Task brief: Exclude images, then output the remaining data verbatim.

====================

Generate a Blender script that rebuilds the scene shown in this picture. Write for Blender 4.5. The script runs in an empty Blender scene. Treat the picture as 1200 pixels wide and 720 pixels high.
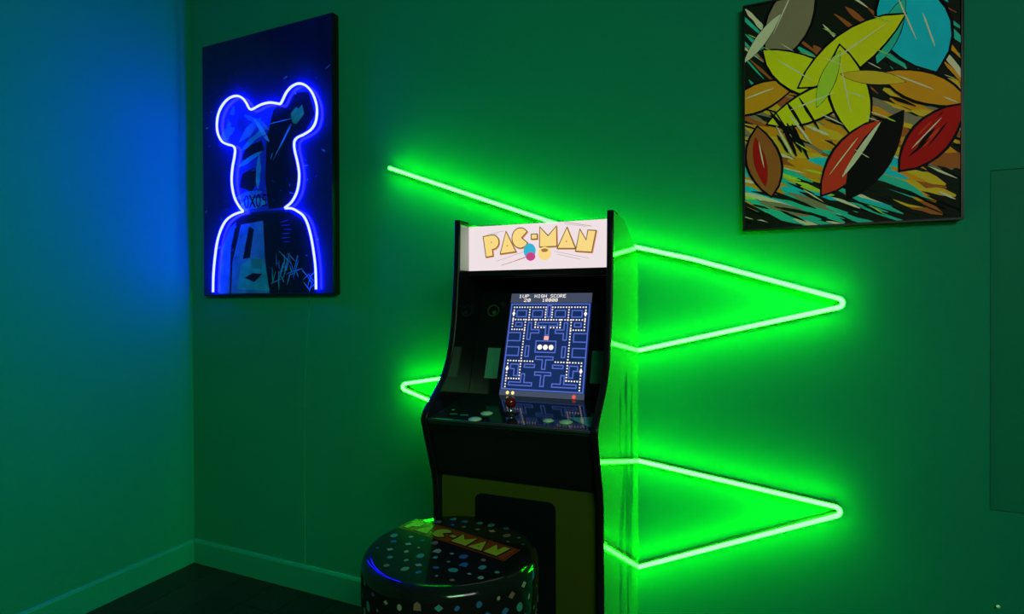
import bpy, bmesh, math, random
from mathutils import Vector, Matrix

S = bpy.context.scene
COL = S.collection
rnd = random.Random(7)

# ------------------------------------------------------------------ camera
YAW, PITCH, ROLL = 0.4039, 0.0066, -0.0039
cam_data = bpy.data.cameras.new('camera')
cam_data.sensor_fit = 'HORIZONTAL'
cam_data.sensor_width = 36.0
cam_data.lens = 36.0 * 642.45 / 1200.0
cam_data.clip_start = 0.02
cam = bpy.data.objects.new('camera', cam_data)
COL.objects.link(cam)
fw = Vector((-math.sin(YAW) * math.cos(PITCH), math.cos(YAW) * math.cos(PITCH), -math.sin(PITCH)))
rt = Vector((math.cos(YAW), math.sin(YAW), 0))
up = rt.cross(fw)
r2 = rt * math.cos(ROLL) + up * math.sin(ROLL)
u2 = up * math.cos(ROLL) - rt * math.sin(ROLL)
M = Matrix((r2, u2, -fw)).transposed().to_4x4()
M.translation = Vector((0, -1.84, 1.25))
cam.matrix_world = M
S.camera = cam

# ------------------------------------------------------------------ world, lights, exposure
world = bpy.data.worlds.new('world')
S.world = world
world.use_nodes = True
world.node_tree.nodes['Background'].inputs[0].default_value = (0.0, 0.0, 0.0, 1)

def area_light(name, loc, target, size, energy, color, size_y=None, spread=180):
    d = bpy.data.lights.new(name, 'AREA')
    d.energy = energy
    d.color = color
    d.size = size
    d.spread = math.radians(spread)
    if size_y:
        d.shape = 'RECTANGLE'
        d.size_y = size_y
    o = bpy.data.objects.new(name, d)
    o.location = loc
    o.rotation_euler = (Vector(target) - Vector(loc)).to_track_quat('-Z', 'Y').to_euler()
    COL.objects.link(o)
    return o

area_light('ceiling_lamp', (1.3, -2.9, 2.68), (-1.4, -0.5, 0.9), 1.8, 53.0, (1.0, 0.95, 0.88), 1.4)
area_light('green_fill_light', (1.2, -3.4, 2.60), (-2.4, -1.0, 0.7), 1.2, 13.0, (0.03, 1.0, 0.20), 0.3, 90)  # unseen green fill, added to brighten the left wall

GREEN_S = 74.0
BLUE_S = 175.0
GREEN = (0.0066, 1.0, 0.0082)
BLUE = (0.0044, 0.0052, 1.0)

S.view_settings.view_transform = 'Standard'
S.view_settings.look = 'None'
S.view_settings.exposure = 0.0
S.view_settings.gamma = 1.0
S.view_settings.use_curve_mapping = False
S.cycles.max_bounces = 8
S.cycles.use_denoising = True
S.cycles.sample_clamp_indirect = 6.0

# ------------------------------------------------------------------ materials
def mat(name, color, rough=0.5, spec=0.5, metal=0.0, coat=0.0, noise=None, bump=None):
    """Principled material; noise=(scale, amount, stretch) varies the colour, bump=(scale, strength) the relief."""
    m = bpy.data.materials.new(name)
    m.use_nodes = True
    nt = m.node_tree
    b = nt.nodes['Principled BSDF']
    b.inputs['Base Color'].default_value = (*color, 1)
    b.inputs['Roughness'].default_value = rough
    b.inputs['Specular IOR Level'].default_value = spec
    b.inputs['Metallic'].default_value = metal
    b.inputs['Coat Weight'].default_value = coat
    b.inputs['Coat Roughness'].default_value = 0.04
    tc = nt.nodes.new('ShaderNodeTexCoord')
    if noise:
        mp = nt.nodes.new('ShaderNodeMapping')
        mp.inputs['Scale'].default_value = noise[2] if len(noise) > 2 else (1, 1, 1)
        nz = nt.nodes.new('ShaderNodeTexNoise')
        nz.inputs['Scale'].default_value = noise[0]
        nz.inputs['Detail'].default_value = 5
        mx = nt.nodes.new('ShaderNodeMix')
        mx.data_type = 'RGBA'
        mx.inputs[6].default_value = (*[c * (1 - noise[1]) for c in color], 1)
        mx.inputs[7].default_value = (*[min(1, c * (1 + noise[1])) for c in color], 1)
        nt.links.new(tc.outputs['Object'], mp.inputs[0])
        nt.links.new(mp.outputs[0], nz.inputs['Vector'])
        nt.links.new(nz.outputs['Fac'], mx.inputs[0])
        nt.links.new(mx.outputs[2], b.inputs['Base Color'])
    if bump:
        nb = nt.nodes.new('ShaderNodeTexNoise')
        nb.inputs['Scale'].default_value = bump[0]
        nb.inputs['Detail'].default_value = 3
        bp = nt.nodes.new('ShaderNodeBump')
        bp.inputs['Strength'].default_value = bump[1]
        bp.inputs['Distance'].default_value = 0.002
        nt.links.new(tc.outputs['Object'], nb.inputs['Vector'])
        nt.links.new(nb.outputs['Fac'], bp.inputs['Height'])
        nt.links.new(bp.outputs[0], b.inputs['Normal'])
    return m

def glow(name, color, strength, rough=0.25):
    m = mat(name, (0.02, 0.02, 0.02), rough, 0.3)
    b = m.node_tree.nodes['Principled BSDF']
    b.inputs['Emission Color'].default_value = (*color, 1)
    b.inputs['Emission Strength'].default_value = strength
    return m

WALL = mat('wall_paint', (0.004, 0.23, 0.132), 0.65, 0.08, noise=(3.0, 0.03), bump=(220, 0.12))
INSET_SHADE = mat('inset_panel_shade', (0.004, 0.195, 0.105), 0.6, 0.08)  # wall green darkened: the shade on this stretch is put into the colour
TRIM = mat('trim_paint', (0.006, 0.27, 0.165), 0.4, 0.3, noise=(6.0, 0.03))
CEIL = mat('ceiling_paint', (0.03, 0.22, 0.18), 0.8, 0.2)
WOOD = [mat('dark_oak_%s' % n, c, 0.32, 0.28, noise=(5.0, 0.45, (0.6, 9, 1)), bump=(60, 0.1))
        for n, c in (('brown', (0.015, 0.012, 0.008)), ('umber', (0.020, 0.015, 0.010)), ('black', (0.011, 0.009, 0.007)))]
GREEN_TUBE = glow('green_neon_silicone', GREEN, GREEN_S)
BLUE_TUBE = glow('blue_neon_silicone', BLUE, BLUE_S)
CHANNEL = mat('grey_silicone', (0.10, 0.12, 0.10), 0.5)
BLACK = mat('black_laminate', (0.006, 0.006, 0.006), 0.42, 0.3, noise=(9, 0.2))
MOLD = mat('black_edge_plastic', (0.005, 0.005, 0.006), 0.35, 0.2)
GLOSS = mat('black_gloss_print', (0.003, 0.005, 0.006), 0.12, 0.18)
OLIVE = mat('olive_yellow_print', (0.036, 0.050, 0.003), 0.45, 0.2, noise=(7, 0.25))
STEEL = mat('brushed_steel', (0.22, 0.20, 0.20), 0.4, 0.4, 1.0)
CHROME = mat('chrome', (0.7, 0.7, 0.7), 0.15, 0.5, 1.0)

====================

In response:
Generate a Blender script that rebuilds the scene shown in this picture. Write for Blender 4.5. The script runs in an empty Blender scene. Treat the picture as 1200 pixels wide and 720 pixels high.
import bpy, bmesh, math, random
from mathutils import Vector, Matrix

S = bpy.context.scene
COL = S.collection
rnd = random.Random(7)

# ------------------------------------------------------------------ camera
YAW, PITCH, ROLL = 0.4039, 0.0066, -0.0039
cam_data = bpy.data.cameras.new('camera')
cam_data.sensor_fit = 'HORIZONTAL'
cam_data.sensor_width = 36.0
cam_data.lens = 36.0 * 642.45 / 1200.0
cam_data.clip_start = 0.02
cam = bpy.data.objects.new('camera', cam_data)
COL.objects.link(cam)
fw = Vector((-math.sin(YAW) * math.cos(PITCH), math.cos(YAW) * math.cos(PITCH), -math.sin(PITCH)))
rt = Vector((math.cos(YAW), math.sin(YAW), 0))
up = rt.cross(fw)
r2 = rt * math.cos(ROLL) + up * math.sin(ROLL)
u2 = up * math.cos(ROLL) - rt * math.sin(ROLL)
M = Matrix((r2, u2, -fw)).transposed().to_4x4()
M.translation = Vector((0, -1.84, 1.25))
cam.matrix_world = M
S.camera = cam

# ------------------------------------------------------------------ world, lights, exposure
world = bpy.data.worlds.new('world')
S.world = world
world.use_nodes = True
world.node_tree.nodes['Background'].inputs[0].default_value = (0.0, 0.0, 0.0, 1)

def area_light(name, loc, target, size, energy, color, size_y=None, spread=180):
    d = bpy.data.lights.new(name, 'AREA')
    d.energy = energy
    d.color = color
    d.size = size
    d.spread = math.radians(spread)
    if size_y:
        d.shape = 'RECTANGLE'
        d.size_y = size_y
    o = bpy.data.objects.new(name, d)
    o.location = loc
    o.rotation_euler = (Vector(target) - Vector(loc)).to_track_quat('-Z', 'Y').to_euler()
    COL.objects.link(o)
    return o

area_light('ceiling_lamp', (1.3, -2.9, 2.68), (-1.4, -0.5, 0.9), 1.8, 53.0, (1.0, 0.95, 0.88), 1.4)
area_light('green_fill_light', (1.2, -3.4, 2.60), (-2.4, -1.0, 0.7), 1.2, 13.0, (0.03, 1.0, 0.20), 0.3, 90)  # unseen green fill, added to brighten the left wall

GREEN_S = 74.0
BLUE_S = 175.0
GREEN = (0.0066, 1.0, 0.0082)
BLUE = (0.0044, 0.0052, 1.0)

S.view_settings.view_transform = 'Standard'
S.view_settings.look = 'None'
S.view_settings.exposure = 0.0
S.view_settings.gamma = 1.0
S.view_settings.use_curve_mapping = False
S.cycles.max_bounces = 8
S.cycles.use_denoising = True
S.cycles.sample_clamp_indirect = 6.0

# ------------------------------------------------------------------ materials
def mat(name, color, rough=0.5, spec=0.5, metal=0.0, coat=0.0, noise=None, bump=None):
    """Principled material; noise=(scale, amount, stretch) varies the colour, bump=(scale, strength) the relief."""
    m = bpy.data.materials.new(name)
    m.use_nodes = True
    nt = m.node_tree
    b = nt.nodes['Principled BSDF']
    b.inputs['Base Color'].default_value = (*color, 1)
    b.inputs['Roughness'].default_value = rough
    b.inputs['Specular IOR Level'].default_value = spec
    b.inputs['Metallic'].default_value = metal
    b.inputs['Coat Weight'].default_value = coat
    b.inputs['Coat Roughness'].default_value = 0.04
    tc = nt.nodes.new('ShaderNodeTexCoord')
    if noise:
        mp = nt.nodes.new('ShaderNodeMapping')
        mp.inputs['Scale'].default_value = noise[2] if len(noise) > 2 else (1, 1, 1)
        nz = nt.nodes.new('ShaderNodeTexNoise')
        nz.inputs['Scale'].default_value = noise[0]
        nz.inputs['Detail'].default_value = 5
        mx = nt.nodes.new('ShaderNodeMix')
        mx.data_type = 'RGBA'
        mx.inputs[6].default_value = (*[c * (1 - noise[1]) for c in color], 1)
        mx.inputs[7].default_value = (*[min(1, c * (1 + noise[1])) for c in color], 1)
        nt.links.new(tc.outputs['Object'], mp.inputs[0])
        nt.links.new(mp.outputs[0], nz.inputs['Vector'])
        nt.links.new(nz.outputs['Fac'], mx.inputs[0])
        nt.links.new(mx.outputs[2], b.inputs['Base Color'])
    if bump:
        nb = nt.nodes.new('ShaderNodeTexNoise')
        nb.inputs['Scale'].default_value = bump[0]
        nb.inputs['Detail'].default_value = 3
        bp = nt.nodes.new('ShaderNodeBump')
        bp.inputs['Strength'].default_value = bump[1]
        bp.inputs['Distance'].default_value = 0.002
        nt.links.new(tc.outputs['Object'], nb.inputs['Vector'])
        nt.links.new(nb.outputs['Fac'], bp.inputs['Height'])
        nt.links.new(bp.outputs[0], b.inputs['Normal'])
    return m

def glow(name, color, strength, rough=0.25):
    m = mat(name, (0.02, 0.02, 0.02), rough, 0.3)
    b = m.node_tree.nodes['Principled BSDF']
    b.inputs['Emission Color'].default_value = (*color, 1)
    b.inputs['Emission Strength'].default_value = strength
    return m

WALL = mat('wall_paint', (0.004, 0.23, 0.132), 0.65, 0.08, noise=(3.0, 0.03), bump=(220, 0.12))
INSET_SHADE = mat('inset_panel_shade', (0.004, 0.195, 0.105), 0.6, 0.08)  # wall green darkened: the shade on this stretch is put into the colour
TRIM = mat('trim_paint', (0.006, 0.27, 0.165), 0.4, 0.3, noise=(6.0, 0.03))
CEIL = mat('ceiling_paint', (0.03, 0.22, 0.18), 0.8, 0.2)
WOOD = [mat('dark_oak_%s' % n, c, 0.32, 0.28, noise=(5.0, 0.45, (0.6, 9, 1)), bump=(60, 0.1))
        for n, c in (('brown', (0.015, 0.012, 0.008)), ('umber', (0.020, 0.015, 0.010)), ('black', (0.011, 0.009, 0.007)))]
GREEN_TUBE = glow('green_neon_silicone', GREEN, GREEN_S)
BLUE_TUBE = glow('blue_neon_silicone', BLUE, BLUE_S)
CHANNEL = mat('grey_silicone', (0.10, 0.12, 0.10), 0.5)
BLACK = mat('black_laminate', (0.006, 0.006, 0.006), 0.42, 0.3, noise=(9, 0.2))
MOLD = mat('black_edge_plastic', (0.005, 0.005, 0.006), 0.35, 0.2)
GLOSS = mat('black_gloss_print', (0.003, 0.005, 0.006), 0.12, 0.18)
OLIVE = mat('olive_yellow_print', (0.036, 0.050, 0.003), 0.45, 0.2, noise=(7, 0.25))
STEEL = mat('brushed_steel', (0.22, 0.20, 0.20), 0.4, 0.4, 1.0)
CHROME = mat('chrome', (0.7, 0.7, 0.7), 0.15, 0.5, 1.0)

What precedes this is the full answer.